Warlok was probably just to get his name out there.

12/30/2004 04:19:00 AM  
Blogger Joe Rice said...

So this WAS one of those retroactive minis . . .can't say I'm surprised. But this was an excellent book. And this last issue even brought in the old boring Starlin version and had him do something worthwhile, and even ended on an interesting, set-up note.

But what WAS the point? It's clear that the marketing folks at the big 2 are about as clueless as that kid in high school who believed there was a prize that came out if you ever "finished" a water fountain (true story). Beautiful covers, great interior art, interesting premise, strong characters (male, female, non-white), and even humor. And POOF it's gone.


12/30/2004 09:30:00 AM  
Anonymous Anonymous said...

One of the reasons Marvel does series like these is to re-establish their ownership of characters. They go through their files and find characters who haven't done anything for awhile and get someone to pitch a series.
The titles aren't supported as it is immaterial whether or not they sell.
The crunch may also have been part of the post-Jemas intellectual (and political) conservativism running through Marvel like a plague at the moment.


12/31/2004 04:07:00 AM  
Blogger Joe Rice said...

Welcome Pol, by the way.

I assume most of the "copyright comics" aren't usually of such a high quality.

I mean, JH Williams covers! Charlie Adlard, hot from The Walking Dead! Sigh.

12/31/2004 10:39:00 AM  
Blogger Alexandre said...

Another difference between Sandman and Warlock (of many of them, of course) is that, in Sandman, Gaiman treated the previous incarnations of the character with wit and respect, handling even goofy concepts like the Jack Kirby's version of Sandman with care.

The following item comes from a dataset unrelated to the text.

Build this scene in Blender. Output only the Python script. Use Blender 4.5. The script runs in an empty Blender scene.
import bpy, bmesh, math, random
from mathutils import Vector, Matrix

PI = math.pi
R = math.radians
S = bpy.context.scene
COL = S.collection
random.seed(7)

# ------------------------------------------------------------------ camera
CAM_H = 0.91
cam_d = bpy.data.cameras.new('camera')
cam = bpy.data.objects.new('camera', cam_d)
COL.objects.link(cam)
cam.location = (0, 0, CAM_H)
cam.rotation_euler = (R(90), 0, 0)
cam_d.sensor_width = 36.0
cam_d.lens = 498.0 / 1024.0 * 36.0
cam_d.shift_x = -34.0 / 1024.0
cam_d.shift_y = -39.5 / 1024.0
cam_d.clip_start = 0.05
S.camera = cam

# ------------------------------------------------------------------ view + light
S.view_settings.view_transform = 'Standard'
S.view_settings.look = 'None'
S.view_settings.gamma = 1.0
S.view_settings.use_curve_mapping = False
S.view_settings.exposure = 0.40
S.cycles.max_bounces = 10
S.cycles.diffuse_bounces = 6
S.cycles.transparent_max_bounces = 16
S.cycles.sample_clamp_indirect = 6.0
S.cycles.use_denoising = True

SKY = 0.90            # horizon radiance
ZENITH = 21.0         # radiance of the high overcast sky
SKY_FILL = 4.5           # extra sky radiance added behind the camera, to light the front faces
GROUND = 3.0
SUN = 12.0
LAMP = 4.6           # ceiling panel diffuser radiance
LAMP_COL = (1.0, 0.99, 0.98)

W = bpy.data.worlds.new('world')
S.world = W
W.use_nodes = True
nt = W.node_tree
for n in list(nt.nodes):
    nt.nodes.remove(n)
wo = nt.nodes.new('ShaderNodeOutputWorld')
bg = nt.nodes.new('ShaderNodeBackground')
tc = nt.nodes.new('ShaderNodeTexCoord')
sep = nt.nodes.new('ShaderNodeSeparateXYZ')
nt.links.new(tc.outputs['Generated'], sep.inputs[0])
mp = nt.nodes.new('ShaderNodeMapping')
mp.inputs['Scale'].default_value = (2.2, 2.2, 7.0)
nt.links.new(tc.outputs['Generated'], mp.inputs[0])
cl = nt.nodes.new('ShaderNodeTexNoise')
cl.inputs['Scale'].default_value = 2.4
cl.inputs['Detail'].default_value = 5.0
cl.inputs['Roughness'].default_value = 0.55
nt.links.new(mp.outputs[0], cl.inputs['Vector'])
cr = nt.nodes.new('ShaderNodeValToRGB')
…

In Warlock, quite the opposite happens: all the Starlin-era elements are ridiculed and made fun of: the original costume (used as an example of "cheesy stuff that just doesn't work") and the super-hero genre as a whole (in the first issue's dialogue). I can't see the point in doing that. Who Marvel thought would read a Warlock comic? Non-super-heroes readers?

1/03/2005 12:27:00 AM  
Blogger Joe Rice said...

If, when writing a superhero comic, you can't have a little fun at your own expense, then what's the point? I didn't see it as disrespectful. It's Adam Warlock, not Jesus. Besides, in the final issue, Adam showed up and actually had one of the few appearances where he was bearable.

1/03/2005 06:41:00 AM  
Blogger Brian Cronin said...

But Joe, like Alexandre said, Marvel certainly wasn't marketing this book to NON-Warlock fans (okay, they had a small push RIGHT before the book came out, when all retailers already had their orders in place), so it is odd that, without marketing the book to non-Warlock fans, they release the book that is anathema to Jim Starlin's Warlock.

Just a strange, strange state of affairs.